Each open-ended AP® English Literature essay prompt focuses upon a specific idea or theme common in canonical literature (such as justice, sacrifice) or a certain type of work or technique used within many works. It will then ask you to explain how whatever device it focuses on works within a particular piece of literature and then justify that explanation. Here are three sample AP® English Literature prompts (all from actual AP® exams) and a quick explanation of one way you could tackle each of them. Studying and practicing these methods will definitely help you perform better on the AP® English Literature exam!
1. A 2003 AP® English Literature Prompt:
According to critic Northup Frye, “Tragic heroes are so much the high points in their human landscape that they seem the inevitable conductors of the power around them, great trees more likely to be struck by lightning than a clump of grass. Conductors may of course be instruments as well as victims of the divisive lightning.” Select a novel or play in which a tragic figure functions as an instrument of the suffering of others. Then write an essay in which you explain how the suffering brought upon others by that figure contributes to the tragic vision of the work as a whole.
A good work to write on is Shakespeare’s Macbeth, in which the eponymous character commits various murders, including of his king and closest friend, because of the influence of his tragic flaw, ambition. The suffering Macbeth causes for others contributes to the tragic vision of the work for various reasons:
– With every act of violence, he becomes more mad with guilt and paranoid that he will be discovered (in the beginning) or usurped (throughout the middle and end). Macbeth’s madness and paranoia lead to further acts of violence in a vicious cycle.
– The people Macbeth should love most, his wife and best friend, are directly affected by his actions, Lady Macbeth going mad and Banquo being murdered by hired assassins.
– There is an irony in the fact that Macbeth is hated for killing his countrymen, when before the murder spree he was revered for killing his kingdom’s enemies.
Any one of these, if fully explored, could provide an essay in and of itself, or all of them could be combined in one essay. For practice, try constructing a thesis (or even writing an entire essay) for each of these points, then all of them together.
2. A 2009 AP® English Literature Prompt:
Many works of literature deal with political or social issues. Choose a novel or play that focuses on a political or social issue. Then write an essay in which you analyze how the author uses literary elements to explore this issue and explain how the issue contributes to the meaning of the work as a whole. Do not merely summarize the plot.
A good work for this prompt would be George Orwell’s 1984, which focuses on the political issue of communist totalitarianism. The setting of this novel is one element through which political commentary is delivered, in that Orwell has imagined a future in which the government lies to its people constantly and has forged a police state in the name of creating equality, while in fact the same inequalities that ran rampant during the age of capitalism still exist.
The character of Winston Smith is also an element through which Orwell makes his commentary, because Smith is an “everyman” – an unremarkable, easy-to-relate-to character – driven to political radicalism by that environment.
Focusing on setting or character would work equally well for an essay.

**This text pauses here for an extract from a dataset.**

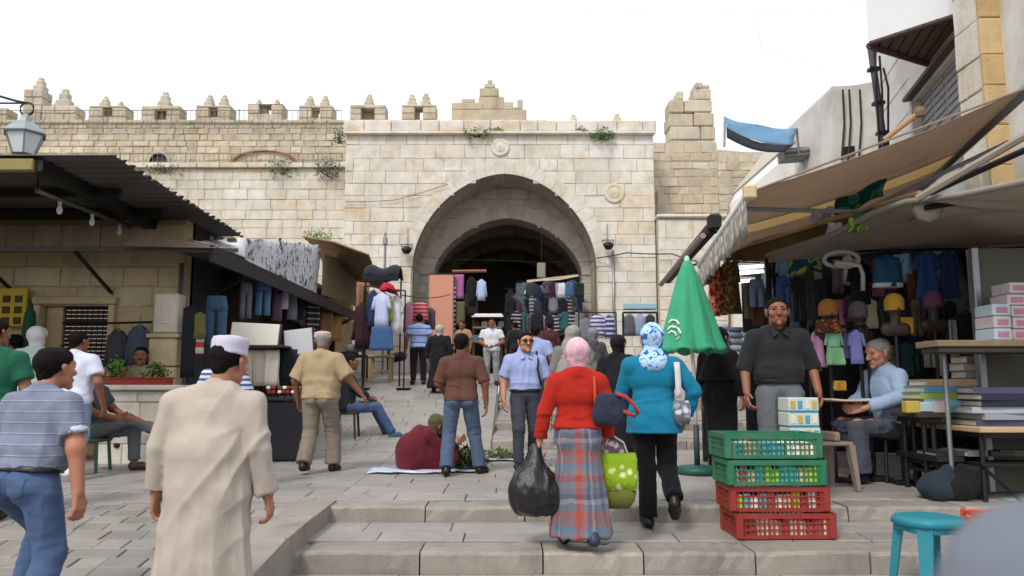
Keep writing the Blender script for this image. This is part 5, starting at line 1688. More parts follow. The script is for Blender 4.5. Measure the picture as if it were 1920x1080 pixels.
cable('faint hanging wire dropping from the sky line to the right houses', [W(1420, 22, 14), W(1427, 90, 14.5), W(1540, 125, 15.5), W(1640, 120, 14.8)], .0022, m=mat('pale_wire', '#b5b5b5', .6))
for px_, l_ in ((762, 'round dark floodlight left of the arch'), (1141, 'round dark floodlight right of the arch')):
    c = W(px_, 469 if px_ < 900 else 461, GY - .35)
    t = thing('floodlight', l_, 'floodlight', c)
    MB().lathe([(0, -.13), (.09, -.11), (.15, -.03), (.15, .05), (.1, .12), (0, .14)], c, 14).build('housing', BLACK, t, True)
    MB().tube([c + Vector((-.15, 0, 0)), c + Vector((-.17, .12, .2)), c + Vector((0, .28, .24)), c + Vector((.17, .12, .2)), c + Vector((.15, 0, 0))], .015, 5).build('bracket', IRON, t)
    MB().tube([c + Vector((0, .27, .24)), c + Vector((0, .27, .75))], .012, 5).build('conduit', STEEL, t)
dpx = W(1150, 520, GY - .1)
tag(MB().tube([(dpx.x, GY - .1, W(1150, 470, GY).z), (dpx.x, GY - .1, 2.0)], .035, 8).build('wall_pipe', STEEL, None, True), 'thin grey pipe down the gate front right of the arch', 'pipe')
ordn = ['lowest', 'second', 'third', 'fourth', 'fifth', 'sixth', 'seventh', 'eighth', 'ninth']
# ------------------------------------------------------------------ buildings on the right
WP, WD = Vector((6.0, 10.0, 0)), Vector((.206, 1, 0)).normalized()
WN = Vector((-WD.y, WD.x, 0))                       # out of the wall, towards the street
def onwall(px, py, off=0):
    d = ray(px, py); o = Vector((0, 0, EYE)); q = WP + WN * off
    t = (q - o).dot(WN) / d.dot(WN)
    return o + d * t
def wu(p): return (p - WP).dot(WD)
def wpt(u, z, off=0): return Vector((WP.x, WP.y, 0)) + WD * u + WN * off + Z * z
def wbox(mb, u0, u1, z0, z1, o0, o1):
    return mb.hexa([wpt(u0, z0, o1), wpt(u0, z0, o0), wpt(u1, z0, o0), wpt(u1, z0, o1)], [wpt(u0, z1, o1), wpt(u0, z1, o0), wpt(u1, z1, o0), wpt(u1, z1, o1)])
pb = thing('plaster_house', 'tall white plastered house above the right stalls with a shuttered window', 'building', (7, 11, 0))
uf = wu(onwall(1650, 200)); un = -1.9
wi = [onwall(1712, 170), onwall(1812, 110), onwall(1716, 245), onwall(1815, 215)]
u0, u1 = wu(wi[1]), wu(wi[0])
zt_, zb_ = (wi[0].z + wi[1].z) / 2 + .05, min(wi[2].z, wi[3].z) - .6
mb = MB()
for a, b, c, d in ((un, u0, 3.6, 10), (u1, uf, 3.6, 10), (u0, u1, 3.6, zb_), (u0, u1, zt_, 10)):
    wbox(mb, a, b, c, d, -.4, 0)
mb.hexa([wpt(uf, 3.6, -.02), wpt(uf + .02, 3.6, -4), wpt(uf + 4, 3.6, -4), wpt(uf + .05, 3.6, -.02)], [wpt(uf, 10, -.02), wpt(uf + .02, 10, -4), wpt(uf + 4, 10, -4), wpt(uf + .05, 10, -.02)])
mb.build('wall', PLASTER, pb)
for i in range(6):                                   # stone courses marked by projecting bands
    z = 4.4 + i * .55
    wbox(MB(), u1 + .2, uf - .02, z, z + .025, 0, .012).build('course_line', PLASTER, pb)
wn_ = wbox(wbox(wbox(MB(), u0 - .08, u0 + .03, zb_, zt_, -.1, .05), u1 - .03, u1 + .08, zb_, zt_, -.1, .05), u0 - .1, u1 + .1, zb_ - .08, zb_, -.1, .09).build('window', mat('stone_trim', '#bdb8ac', .8, .1, 5), pb)
nl = 4
for i in range(nl):
    a, b = u0 + (u1 - u0) * i / nl + .01, u0 + (u1 - u0) * (i + 1) / nl - .01
    k = wbox(MB(), a, b, zb_, zt_, -.16, -.11)
    for r in range(14):
        z = zb_ + (zt_ - zb_) * (r + .5) / 14
        wbox(k, a + .04, b - .04, z - .02, z + .02, -.11, -.09)
    k.build('shutter_leaf', mat('grey_shutter', '#8d8c90', .6, .12, 5), wn_)
k = MB().hexa([wpt(u0 - .15, zt_ + .04, .13), wpt(u0 - .15, zt_ + .05, 0), wpt(u1 + .15, zt_ + .05, 0), wpt(u1 + .15, zt_ + .04, .13)], [wpt(u0 - .15, zt_ + .10, .13), wpt(u0 - .15, zt_ + .15, 0), wpt(u1 + .15, zt_ + .15, 0), wpt(u1 + .15, zt_ + .10, .13)])
k.build('window_hood', mat('brown_hood', '#5b4a44', .7, .2, 6), pb)
# projecting upper room
zbay = W(1628, 78, 11).z
pl = [Vector((W(1628, 78, 11).x, 11, 0)), Vector((W(1815, 18, 10.0).x, 10.0, 0)), wpt(wu(Vector((6.35, 11.7, 0))), 0, -.05)]
pl = [Vector((p.x, p.y, 0)) for p in pl]
MB().hexa([p + Z * zbay for p in (pl[0], pl[1], pl[2], pl[2] + Vector((-.3, .02, 0)))], [p + Z * (zbay + 4) for p in (pl[0], pl[1], pl[2], pl[2] + Vector((-.3, .02, 0)))]).build('projecting_room', mat('smooth_white_render', '#d9dadd', .85, .05, 2), pb)
k = MB()
dv = (pl[2] - pl[1])
for i in range(7):
    t0, t1 = i / 7 + .012, (i + 1) / 7 - .012
    a0, a1 = pl[0] + (pl[1] - pl[0]) * t0, pl[0] + (pl[1] - pl[0]) * t1
    b0, b1 = pl[0] + (pl[2] - pl[0]) * t0, pl[0] + (pl[2] - pl[0]) * t1
    MB().hexa([q + Z * (zbay - .05) for q in (a0, a1, b1, b0)], [q + Z * (zbay - .004) for q in (a0, a1, b1, b0)]).build('ceiling_board', mat('brown_board', '#5f4a41', .75, .2, 8), pb)
MB().tube([pl[0] + Z * (zbay - .06), pl[2] + Z * (zbay - .06)], .05, 6).build('edge_beam', mat('brown_board', '#5f4a41', .75, .2, 8), pb)
MB().tube([pl[1] + Z * (zbay - .05), pl[0] + Z * (zbay - .05)], .03, 6).build('edge_strip', WOOD_D, pb)
# downpipe, leaning a little, with bundled cables
p0, p1 = W(1632, 85, 12.2), W(1657, 268, 12.2)
t = thing('downpipe', 'dark downpipe bundled with cables on the corner of the white house', 'pipe', (p1.x, 12.2, 0))
MB().tube([p0, p0 + (p1 - p0) * .5, p1, Vector((p1.x + .02, 12.2, 3))], .055, 8).build('pipe', mat('purple_grey_pipe', '#4a444f', .6, .2, 8), t, True)
for j in range(3):
    MB().tube([p0 + Vector((.06 + .05 * j, -.05, -.2 * j)), p0 + (p1 - p0) * .45 + Vector((-.04 + .1 * j, -.06, 0)), p1 + Vector((-.1 + .07 * j, -.06, 0)), Vector((p1.x - .1 + .1 * j, 12.15, 3.2))], .018, 5).build('cable', BLACK, t, True)
for f in (.25, .6, .9): MB().box(p0 + (p1 - p0) * f, (.16, .14, .05)).build('clip', IRON, t)
# stone pillar house nearest the camera on the right
SX = W(1840, 60, 9.0).x
sp = thing('stone_house', 'stone house corner coloured warm as if sunlit at the upper right edge', 'building', (SX + 1, 9.2, 0))
MB().box((SX + 2.06, 9.33, 6.8), (4.0, .56, 6.2)).build('wall_core', MORTAR, sp)
masonry(sp, stone('sunlit_stone', ['#c3a878', '#cdb588', '#b89b6b', '#d3bf98'], st=.25, stain=lin('#8a7350')), Vector((SX, 9.02, 0)), XU, NF, 2.2, 3.7, 9.8, .42, .5, .95, d=.06, cap=80, seed=51)  # warm stone colours carry the sunlight on this front
masonry(sp, LIME, Vector((SX + .03, 9.62, 0)), Vector((0, -1, 0)), Vector((-1, 0, 0)), .55, 3.7, 9.8, .42, .4, .7, d=.05, cap=60, seed=52, name='side_stone', vis=False)
# far white houses
FAR = mat('far_white_wall', '#e6e4e0', .9, .08, 1.5)
h1 = thing('white_house', 'far white house with a slanting roof edge beside the blue tarpaulin', 'building', W(1530, 300, 20))
MB().slab([W(1468, 300, 20), W(1480, 272, 20), W(1520, 218, 20), W(1562, 163, 20), W(1568, 163, 20), W(1570, 740, 20), W(1468, 740, 20)], (0, 5, 0)).build('wall', FAR, h1)
MB().slab([W(1477, 271, 19.95), W(1519, 215, 19.95), W(1561, 160, 19.95), W(1566, 162, 19.95), W(1524, 220, 19.95), W(1483, 274, 19.95)], (0, 5.1, 0)).build('roof_edge', mat('pale_cement', '#b9b5ab', .9, .1, 4), h1)
w_ = MB().slab([W(1522, 252, 19.93), W(1535, 252, 19.93), W(1535, 262, 19.93), W(1522, 262, 19.93)], (0, .06, 0)).build('vent', GREYST, h1)
h2 = thing('grey_house', 'far pale grey house with a flat roof behind the downpipe', 'building', W(1605, 300, 17.5))
MB().slab([W(1563, 162, 17.5), W(1600, 160, 17.5), W(1640, 153, 17.5), W(1700, 150, 17.5), W(1700, 740, 17.5), W(1563, 740, 17.5)], (0, 4, 0)).build('wall', mat('far_grey_wall', '#ccc9c3', .9, .08, 1.5, dirt=(lin('#85827a'), .8, .6)), h2)
for px_ in (1580, 1592, 1612):
    MB().tube([W(px_, 168, 17.4), W(px_ + 3, 230, 17.4), W(px_ - 2, 300, 17.4)], .025, 5).build('wall_cable', IRON, h2)
MB().slab([W(1583, 275, 17.4), W(1603, 273, 17.4), W(1603, 290, 17.4), W(1583, 290, 17.4)], (0, .3, 0)).build('meter_box', IRON, h2)
g_ = thing('roof_box', 'flat grey metal frame on the wall below the far white house', 'roof box', W(1505, 285, 19))
MB().slab([W(1470, 278, 19), W(1538, 273, 19), W(1540, 292, 19), W(1472, 297, 19)], (0, .5, 0)).build('panel', mat('grey_board', '#8d9090', .7, .1, 5), g_)
for py_ in (280, 288): MB().tube([W(1474, py_ + 4, 18.95), W(1536, py_ - 1, 18.95)], .03, 5).build('rail', STEEL, g_)
p = W(1495, 320, 20)
wtk = thing('tarred_roof', 'bluish sheet roof low on the wall below the far white house', 'sheet', p)
MB().grid([[W(1448, 345, 20), W(1500, 318, 21)], [W(1475, 345, 19), W(1540, 322, 20)]], (0, 0, -.05)).build('sheet', mat('bluish_sheet', '#8496a3', .7, .1, 3), wtk)
# blue tarpaulin
bt = thing('blue_tarpaulin', 'sagging blue tarpaulin tied against the white sky right of the turret', 'tarpaulin', W(1425, 250, 22))
P = []; P2 = []
for i in range(11):
    t = i / 10
    a = W(1359 + 134 * t, 219 + 22 * t + 6 * math.sin(PI * t), 19.6 - .8 * t)
    b = W(1362 + 126 * t, 239 + 32 * t + 12 * math.sin(PI * t), 19.2 - .8 * t)
    c = W(1363 + 108 * t, 258 + 27 * t + 10 * math.sin(PI * t), 19.1 - .8 * t)
    P.append([a + (b - a) * (j / 5) + Vector((0, .06 * math.sin(j * 1.3 + i), 0)) for j in range(6)])
    P2.append([b + (c - b) * (j / 2) for j in range(3)])
MB().grid(P, (0, .015, 0)).build('sheet', mat('blue_tarp', '#5d83a3', .6, .12, 2), bt, True)
MB().grid(P2, (0, .015, 0)).build('dark_hem', mat('dark_net', '#20242a', .8, .1, 4), bt, True)
MB().tube([P[0][0], W(1358, 275, 19.6)], .03, 6).build('pole', STEEL, bt)
MB().tube([P[10][0], W(1498, 290, 18.8)], .03, 6).build('pole', STEEL, bt)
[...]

For points supporting a thesis related to setting, you could list and explain examples of the various ways in which Orwell’s imagined society takes control of its people, and the consequences for fighting against that system. For points supporting a thesis related to character, you could write on the changes that take place in Smith over the course of the novel, as he gets involved with revolutionary activity and then faces torture, imprisonment, and guilt toward the novel’s end.
3. A 2012 AP® English Literature Prompt:
“And, after all, our surroundings influence our lives and character as much as fate, destiny, or any supernatural agency.” – Pauline Hopkins, Contending Forces
Choose a novel or play in which cultural, physical, or geographical surroundings shape psychological or moral traits in a character. Then write a well-organized essay in which you analyze how surroundings affect this character and illuminate the meaning of this work as a whole.
This question could be answered with an essay on Bronte’s Wuthering Heights. In this novel, the two estates, Wuthering Heights and Thrushcross Grange, represent two different ways of life and have distinct sets of characters – though the most significant characters in the novel travel between the two estates, and are often very seriously affected by it. The Grange represents civilization, security, strict morality, and the Heights wildness, violence, and freedom.
When writing this essay, you could focus not only on how these traits are displayed by the characters from or inhabiting one of the two estates, but how the development of characters at each of the locations seeks to start a dialogue about ideas of “good breeding” very prevalent in society at the time. Is a person shaped more by her heredity or environment? There are cases to be made from both and evidence to support either claim in this very complicated novel.
You could also consider the fact that the most important, interesting, and ultimately happy characters in the story are not dominated by either place, either family, either set of characteristics – showing that freedom and wildness tempered with, but not totally eclipsed by, civilized notions provide the best life.